Dewey is chagrined to hear that he stinks, but Carl pops into frame to ask if "you girls" are ready. Danny: "About ready to kick your ass." I'm starting to think these two really should play some sex games to resolve this animosity. They finish putting the car's pieces back together, after which Carl sends the eighteen-wheeler's drivers on their way and then reminds the Crowes of their marching orders -- wait thirty minutes, then drive back to Harlan; no speeding, no highways, no drinking -- and if they get pulled over, they're just employees of "the HR Towing Company; you don't know shit about that cargo." So apparently they managed to hook up with Hot Rod's connection on this side of the border, which maybe doesn't seem like it should have been that easy with his guys on the Mexican side being dead at this crew's hands? Carl tells Dewey that his stinky ass can ride back to Kentucky with Danny, thanks, and after Carl hits the road, Danny's like, "Told you." For having started with him being awarded three hundred grand, this has not been the season for everything coming up Dewey, has it?
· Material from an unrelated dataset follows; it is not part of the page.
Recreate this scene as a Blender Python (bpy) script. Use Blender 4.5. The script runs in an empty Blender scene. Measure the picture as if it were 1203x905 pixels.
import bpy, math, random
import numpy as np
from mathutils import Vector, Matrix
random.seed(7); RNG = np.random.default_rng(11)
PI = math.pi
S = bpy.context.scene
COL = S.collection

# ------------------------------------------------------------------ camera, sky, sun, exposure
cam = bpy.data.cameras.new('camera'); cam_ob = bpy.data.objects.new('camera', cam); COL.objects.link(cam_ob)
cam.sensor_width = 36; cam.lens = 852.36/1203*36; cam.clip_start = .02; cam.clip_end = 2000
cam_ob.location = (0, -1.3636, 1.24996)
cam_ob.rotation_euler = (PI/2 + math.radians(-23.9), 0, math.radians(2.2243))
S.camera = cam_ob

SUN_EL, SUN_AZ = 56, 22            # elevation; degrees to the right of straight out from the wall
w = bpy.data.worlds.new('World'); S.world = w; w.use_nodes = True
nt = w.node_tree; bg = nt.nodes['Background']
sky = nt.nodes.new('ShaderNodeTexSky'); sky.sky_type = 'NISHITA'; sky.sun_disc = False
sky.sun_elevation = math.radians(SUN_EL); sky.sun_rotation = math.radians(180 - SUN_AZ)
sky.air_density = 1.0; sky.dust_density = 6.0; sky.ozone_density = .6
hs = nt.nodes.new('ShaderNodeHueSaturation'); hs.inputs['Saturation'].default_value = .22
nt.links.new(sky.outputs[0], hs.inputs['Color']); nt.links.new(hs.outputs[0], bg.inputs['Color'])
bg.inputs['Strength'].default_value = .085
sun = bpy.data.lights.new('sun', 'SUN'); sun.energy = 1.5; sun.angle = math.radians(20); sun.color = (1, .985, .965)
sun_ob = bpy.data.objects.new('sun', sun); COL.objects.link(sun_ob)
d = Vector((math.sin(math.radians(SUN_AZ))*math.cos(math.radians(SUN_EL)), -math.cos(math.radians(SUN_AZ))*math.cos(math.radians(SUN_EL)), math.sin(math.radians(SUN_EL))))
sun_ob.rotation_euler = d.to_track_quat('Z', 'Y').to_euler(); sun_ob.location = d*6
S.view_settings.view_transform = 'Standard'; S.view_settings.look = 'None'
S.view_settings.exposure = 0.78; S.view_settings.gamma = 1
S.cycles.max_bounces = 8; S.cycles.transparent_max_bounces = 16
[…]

Back at the bar (as I said in the recaplet, it seems weird to call it "Johnny's" now, so "Boyd's" it is until further notice), Boyd pours shots for him and Darryl as Jimmy reports that Carl is on his way and the boys are close behind. Sitting on Boyd's desk, Darryl crows (sorry) about how it's going to be a great morning, but behind him, Boyd rolls his neck as well as his eyes in turning to Jimmy and saying he can take it from here. Knowing about Darryl's treachery, Jimmy hesitates but eventually withdraws, whereupon Darryl remarks that Jimmy's "a bit of a cold fish." That's not how the ladies at Audrey's tell it! Boyd corrects him that he's a tired fish, and stretches out to show his own weariness, which is not so strong that he doesn't think to surreptitiously draw his gun. Darryl, moving to the couch, tells Boyd he likes the way he handles himself, and he wants to come clean for the sake of their future relationship, but Boyd's like, I know this one -- Hot Rod's boys didn't actually pull. Darryl looks genuinely surprised, but Boyd goes on that it was awfully convenient that Darryl had a way over the border "all cocked and ready to go," and I give Boyd the benefit of the doubt that he was already suspicious, but isn't he going to give Jimmy credit for all that Rosetta Stone Spanish training he did?